Monday 24 February 2014

Montalbán and Montalbano



We’ve been travelling in Vietnam and Cambodia for a few weeks, a very stimulating and scenic experience which got me thinking about crime and mystery stories set in Third World countries. On board our cruise ship we saw a film of Graham Greene’s The Quiet American – a political thriller and mystery which utters a prophetic warning about the events that would unfold later in South East Asia, written in 1950. It quite destabilises the moral compass.
The other book that leapt to mind involving crime and the Third World was Manuel Vázquez Montalbán’s Buenos Aires Quintet, first published in Spanish in 1997. Montalbán’s private detective, Pepe Carvalho, who normally lives in Barcelona, is sent off to Buenos Aires in search of his cousin. ‘Buenos Aires is a beautiful city hell-bent on self-destruction,’ he is told. Amidst all the music, dance, exoticism and excitement of Buenos Aires, Carvalho discovers the long shadow cast by the tragic years of the military dictatorship in Argentina, still capable of threatening his life and the lives of others. Carvalho is no Philip Marlowe; rather he’s somewhat self-indulgent and his favourite activity is cooking, not to mention eating and not to forget womanising. He’s anti-intellectual, apolitical and anti-culture, but only because he’s eaten his fill of them – and found them wanting.
Yet politics permeates this bestseller. Montalbán, a lifelong socialist, reveals his empathy for the suffering masses of Buenos Aires as the regime murdered 30,000 of its opponents. This is an exciting and exotic read that changed my perception of Argentina.

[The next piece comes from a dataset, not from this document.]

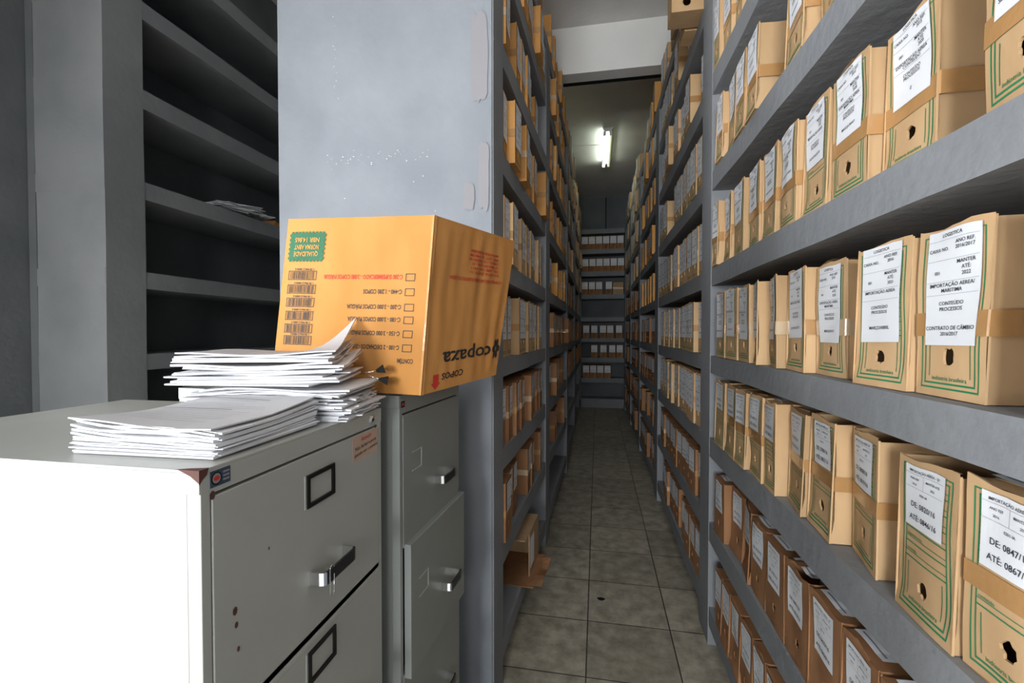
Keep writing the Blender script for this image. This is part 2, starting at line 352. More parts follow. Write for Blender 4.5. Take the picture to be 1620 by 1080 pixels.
# ------------------------------------------------------------------ archive boxes
W0 = 0.14
def front_map(w_, h, xf, xn, off=0.0):
    """(across 0..w from the viewer's left, up 0..h) -> point on the box front"""
    dx_ = (xn - xf); ln = math.hypot(w_, dx_); nx, ny = -w_ / ln, -dx_ / ln
    def F(a, z, o=0.0):
        u = a / w_; return (xf + dx_ * u + nx * (off + o), w_ / 2 - a + ny * (off + o), z)
    return F
def body_mesh(w_, h, d, xf, xn, seed, style, lid='shut', taped=False, hi=True):
    rd = random.Random(seed); mb = MB()
    K = {'green': 'kraft', 'plain': 'kraft', 'carton': 'carton', 'brown': 'brown', 'orange': 'orange'}[style]
    ink = 'green' if style == 'green' else 'dgreen'
    F = front_map(w_, h, xf, xn)
    amp = 0.0045 if hi else 0.003
    def D(p):
        n = noise.noise_vector(Vector((p[0] * 9 + seed, p[1] * 9, p[2] * 9)));
        k = min(1, max(0, (p[0] - .01) / .06)) * amp
        out = n.y * k * (3.2 if hi else 1.6); sg = 1 if p[1] > 0 else -1
        return (p[0], p[1] + sg * max(-.0075, min(.0015, out)), max(0.0, p[2] + (n.z * k if p[2] > .02 else 0)))
    # front panel with finger hole
    hr = 0.0125; hc = (w_ / 2 + rd.uniform(-.006, .006), h * 0.225 + rd.uniform(-.006, .006)); q = 0.02
    ed = lambda: rd.uniform(-.0024, .0024)
    top = [(w_ * i / 8, h + ed()) for i in range(9)]; bot = [(w_ * i / 8, max(0, ed())) for i in range(9)]
    xs = [w_ * i / 8 for i in range(9)]
    # rows: bottom strip, middle strips beside the hole, upper grid
    za, zb = hc[1] - q, hc[1] + q; xa, xb = hc[0] - q, hc[0] + q
    def P(a, z): return F(a, z)
    sag = rd.uniform(-.004, .004)
    def strip(x0, x1, z0, z1, nx=2, nz=2):
        if hi: nx = max(1, math.ceil((x1 - x0) / .014)); nz = max(1, math.ceil((z1 - z0) / .014))
        mb.grid(lambda u, v: P(x0 + (x1 - x0) * u, z0 + (z1 - z0) * v), nx, nz, K)
    strip(0, w_, 0, za, 4, 1); strip(0, xa, za, zb, 1, 1); strip(xb, w_, za, zb, 1, 1)
    def topf(u): return h + 0.004 * math.sin(u * (3 + seed % 4) + seed) + (rd.uniform(-.0015, .0015) if hi else 0)
    tj = [topf(i / 8) for i in range(9)]
    mb.grid(lambda u, v: P(w_ * u, zb + (tj[round(u * 8)] - zb) * v), 8, 16 if hi else 4, K)
    n = 16; ring = []; sq = []
    for i in range(n):
        an = 2 * PI * (i + .5) / n; rr = hr * (1 + (rd.uniform(-.22, .22) if hi else 0)); c_, s_ = math.cos(an), math.sin(an)
        ring.append((hc[0] + rr * c_, hc[1] + rr * s_ * 1.15)); m_ = max(abs(c_), abs(s_)); sq.append((hc[0] + q * c_ / m_, hc[1] + q * s_ / m_))
    sq2 = []
    vs_ = [P(*p) for p in sq] + [P(*p) for p in ring] + [F(p[0], p[1], -.004) for p in ring]
    fs = [(i, (i + 1) % n, n + (i + 1) % n, n + i) for i in range(n)] + [(n + i, n + (i + 1) % n, 2 * n + (i + 1) % n, 2 * n + i) for i in range(n)]
    mb.mesh(vs_, fs, K)
    for cx, cz in ((xa, za), (xb, za), (xa, zb), (xb, zb)):   # corners of the ring square
        near = sorted(range(n), key=lambda i: abs(sq[i][0] - cx) + abs(sq[i][1] - cz))[:2]
        mb.face([P(cx, cz), P(*sq[near[0]]), P(*sq[near[1]])], K)
    # panel edges (thickness of the board)
    t = 0.0035
    for (p0, p1) in (((0, 0), (0, h)), ((w_, 0), (w_, h)), ((0, 0), (w_, 0))):
        mb.face([F(*p0), F(*p1), F(*p1, -t), F(*p0, -t)], K)
    for i in range(8): mb.face([F(xs[i], tj[i]), F(xs[i + 1], tj[i + 1]), F(xs[i + 1], tj[i + 1], -t), F(xs[i], tj[i], -t)], K)
    # shell
    i_ = 0.0022 if hi else 0.001
    yl, yr = w_ / 2 - i_, -w_ / 2 + i_; hs_ = h - 0.003
    nx_, nz_ = (7, 5) if hi else (3, 2)
    mb.grid(lambda u, v: D((xf + t * .5 + (d - xf) * u, yl, hs_ * v)), nx_, nz_, K, True)
    mb.grid(lambda u, v: D((xn + t * .5 + (d - xn) * u, yr, hs_ * v)), nx_, nz_, K, True)
    mb.grid(lambda u, v: D((d, yl + (yr - yl) * u, hs_ * v)), 1, nz_, K)
    mb.grid(lambda u, v: D(((xf + (xn - xf) * v) + t * .5 + (d - (xf + (xn - xf) * v)) * u, yl + (yr - yl) * v, 0)), nx_, 1, K)
    e0 = 0.012 if lid == 'open' else 0
    if lid == 'shut':
        mb.grid(lambda u, v: D(((xf + (xn - xf) * v) + t * .5 + (d - (xf + (xn - xf) * v)) * u, yl + (yr - yl) * v, hs_)), nx_, 2, K, True)
        # overlapping flap with its edge
        mb.grid(lambda u, v: D((d * (.10 + .9 * u), yl + (yr - yl) * (.0 + .62 * v), hs_ + .0035 - .003 * (1 - v))), nx_, 2, K)
        mb.face([D((d * .1, yl, hs_)), D((d * .1, yl + (yr - yl) * .62, hs_)), D((d * .1, yl + (yr - yl) * .62, hs_ + .0035)), D((d * .1, yl, hs_ + .001))], K)
    else:
        fl = 0.05 if lid == 'open' else 0.03
        up = rd.uniform(.013, .018)
        mb.grid(lambda u, v: D((d * (.0 + u) + xf * (1 - u), yl + (yr - yl) * .55 * v, hs_ + up * math.sin(PI * .5 * v) * (1 - .7 * u))), nx_, 3, K)
        mb.grid(lambda u, v: D((d * (.18 + .82 * u), yr + (yl - yr) * .55 * v, hs_ - .012 * v)), nx_, 2, 'inner')
        mb.box(d * .25, d * .95, yr + .01, yl - .01, .02, hs_ - .05, 'paper_grey')
    if style in ('green', 'brown') or (style in ('plain', 'orange') and seed % 3):
        o = .0009
        def bar(a0, z0, a1, z1, k=ink): mb.grid(lambda u, v: F(a0 + (a1 - a0) * u, z0 + (z1 - z0) * v, o), max(1, math.ceil((a1 - a0) / .012)) if hi else 1, max(1, math.ceil((z1 - z0) / .012)) if hi else 1, k)
        lw = 0.0022; 
        if style != 'brown':
            for ins in (.013, .021):
                bar(ins, ins, w_ - ins, ins + lw * 1.4); bar(ins, h - ins - lw, w_ - ins, h - ins)
                bar(ins, ins, ins + lw, h - ins); bar(w_ - ins - lw, ins, w_ - ins, h - ins)
            z = h * .36
            while z < h * .88:
                bar(.021, z, w_ - .021, z + .0020); bar(.021, z + .010, w_ - .021, z + .0112); z += .026
            for e in (.031, w_ - .0325): bar(e, .034, e + .0015, h * .33)
            if hi:
                mb.text('indústria brasileira', lambda a, z_: F(a, z_, o), ink, .010, w_ / 2, .028, 'C')
                for j in range(4): mb.text(('conteúdo', 'departamento', 'data', 'observações')[j], lambda a, z_: F(a, z_, o), ink, .0075, .026, h * .36 + .0125 + j * .026, 'L')
    return mb
def tape_mesh(w_, h, d, xf, xn, seed, z0, z1, clear=False, topt=False):
    F = front_map(w_, h, xf, xn); mb = MB(); k = 'clear_tape' if clear else 'tape'; g = .0055
    rd = random.Random(seed); s1 = rd.uniform(-.006, .006)
    z = lambda v, u=0: z0 + (z1 - z0) * v + s1 * u
    mb.grid(lambda u, v: F(w_ * u, z(v), .0016), 12, 3, k)
    mb.face([F(w_, z0, .0016), (xn + .0005, -w_ / 2 - .0022, z0), (xn + .0005, -w_ / 2 - .0022, z1), F(w_, z1, .0016)], k)
    mb.grid(lambda u, v: (xn + .0005 + (d * .8 - xn) * u, -w_ / 2 - .0022, z(v, u)), 3, 1, k)
    mb.face([F(0, z0, .0011), (xf + .0005, w_ / 2 + .0022, z0), (xf + .0005, w_ / 2 + .0022, z1), F(0, z1, .0011)], k)
    mb.grid(lambda u, v: (xf + .0005 + (d * .8 - xf) * u, w_ / 2 + .0022, z(v, u)), 3, 1, k)
    return mb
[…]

And so to Montalbano – Commissario Salvatore Montalbano to give him his full title. Created by the Sicilian writer Andrea Camilleri, Montalbano is Camilleri’s way of paying homage to his literary hero, Manuel Vázquez Montalbán. Despite this, Montalbano is no Carvalho. For a start, he’s a cop not a PI. He has a long distance romance with the beautiful Livia, to whom he manages to remain more or less faithful, despite numerous temptations. In some ways, Montalbano is more like Marlowe than Carvalho – he follows his own star of decency and honesty even when he clashes with his superiors. Avoid politics and be loyal to one’s vocation, is Montalbano’s stated policeman’s creed. And even though he loves fine food, he’s disciplined not self-indulgent.

The television series understates Montalbano’s anti-mafia sentiments and the social criticism which Camilleri brings out in the novels as he charts the course of Italian political and social development over the last twenty years. On the other hand the TV series emphasizes Montalbano’s steadfastness, his powerful analytical skills and his humour, along with his humanity.

I was surprised to learn that Camilleri did not write the first Montalbano novel until he was nearly seventy, and he’s still going at nearly ninety. There’s hope yet!

Camilleri won the 2012 CWA International Dagger (for translated crime). And, in a lovely touch, he recently won the Pepe Carvalho Prize for ‘noir’ fiction.